The margins for error are tiny; New Horizons must hit a target circle 300 kilometres in diameter

"Once the final sequence was uploaded, you feel mostly relief," Dodd remembered. "But there is also anticipation and some nervousness, waiting for the first set of data to come back while knowing that everything is out of your hands."

With the whole world watching and waiting—not to mention the investment of hundreds-of-millions of dollars and years of effort—nobody wants to make a mistake. And the margins for error are tiny. In New Horizons' case, according to NASA, the spacecraft must hit a target circle 300 kilometres in diameter during the Pluto flyby in order to accomplish its mission—and that is after its five-billion-kilometre journey from Earth.

Of course, Voyager had lots of redundancies and contingency plans to deal with potential problems, explained Dodd—everything from a potential failure of the onboard computer, to a rain storm in Spain blocking the signal from one of the Deep Space Network sites. The New Horizons team has also had to deal with unexpected challenges, including the discovery of two new Plutonian moons after the spacecraft's launch. Those discoveries led to a worry that the probe could be hit by dust and debris from the moons, although a detailed study ultimately determined that the risk of such an impact was quite low.
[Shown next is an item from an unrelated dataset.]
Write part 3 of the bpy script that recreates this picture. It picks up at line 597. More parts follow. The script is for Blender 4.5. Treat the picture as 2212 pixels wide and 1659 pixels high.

One of the images captured by Voyager 2 during its Neptune flyby. Image: NASA/JPL

In preparation for the Pluto encounter, Dodd said the New Horizons team will have learned plenty from Voyager, as well as NASA's many other interplanetary missions. The two Voyagers were the first missions to benefit from gravity assists by slingshotting past the giant planets, using these speed boosts to escape the solar system sooner. Similarly, New Horizons' Jupiter flyby allowed the spacecraft to cut five years off its own travel time to Pluto.

Asked what she would do if she had her choice of undertaking any new mission, Dodd said she would like to send orbiters to Uranus and Neptune. "We've done it for all the other planets, except Pluto," she said, "and you could theoretically use the same spacecraft and launch vehicle designs for both planets, to save money.

"My first job was going to Uranus and Neptune and, as I get closer to the end of my career, it would be nice to go back."